Rockefeller: Cheney applied 'constant' pressure to stall investigation on flawed Iraq intelligence
By Jonathan S. Landay
McClatchy Newspapers
WASHINGTON - Vice President Dick Cheney exerted "constant" pressure on the Republican former chairman of the Senate Intelligence Committee to stall an investigation into the Bush administration's use of flawed intelligence on Iraq, the panel's Democratic chairman charged Thursday.
In an interview with McClatchy Newspapers, Sen. Jay Rockefeller of West Virginia also accused President Bush of running an illegal program by ordering eavesdropping on Americans' international e-mails and telephone communications without court-issued warrants.
In the 45-minute interview, Rockefeller said that it was "not hearsay" that Cheney, a leading proponent of invading Iraq, pushed Sen. Pat Roberts, R-Kan., to drag out the probe of the administration's use of prewar intelligence.

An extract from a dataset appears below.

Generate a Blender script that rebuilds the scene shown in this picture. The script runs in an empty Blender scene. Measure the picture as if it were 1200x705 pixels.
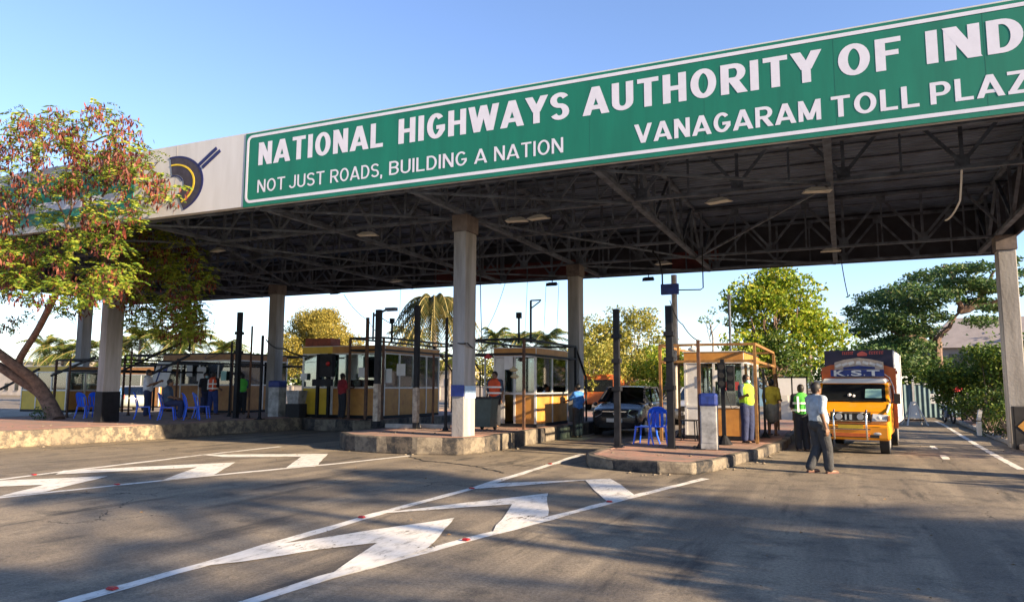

"It was just constant," Rockefeller said of Cheney's alleged interference. He added that he knew that the vice president attended regular policy meetings in which he conveyed White House directions to Republican staffers.
Republicans "just had to go along with the administration," he said.
In an e-mail response to Rockefeller's comments, Cheney's spokeswoman, Lea McBride, said: "The vice president believes Senator Roberts was a good chairman of the Intelligence Committee."
Roberts' chief of staff, Jackie Cottrell, blamed the Democrats for the investigation remaining incomplete more than two years after it began.
"Senator Rockefeller's allegations are patently untrue," she said in an e-mail statement. "The delays came from the Democrats' insistence that they expand the scope of the inquiry to make it a more political document going into the 2006 elections. Chairman Roberts did everything he could to accommodate their requests for further information without allowing them to distort the facts."
"I'm not aware of any effort by the vice president, his staff or anyone in the administration to influence the speed at which the committee did its work," said Bill Duhnke, who was Roberts' staff director.
Rockefeller's comments were among the most forceful he's made about why the committee failed to complete the inquiry under Roberts. Roberts chaired the intelligence committee from January 2003 until the Democrats took over Congress this month.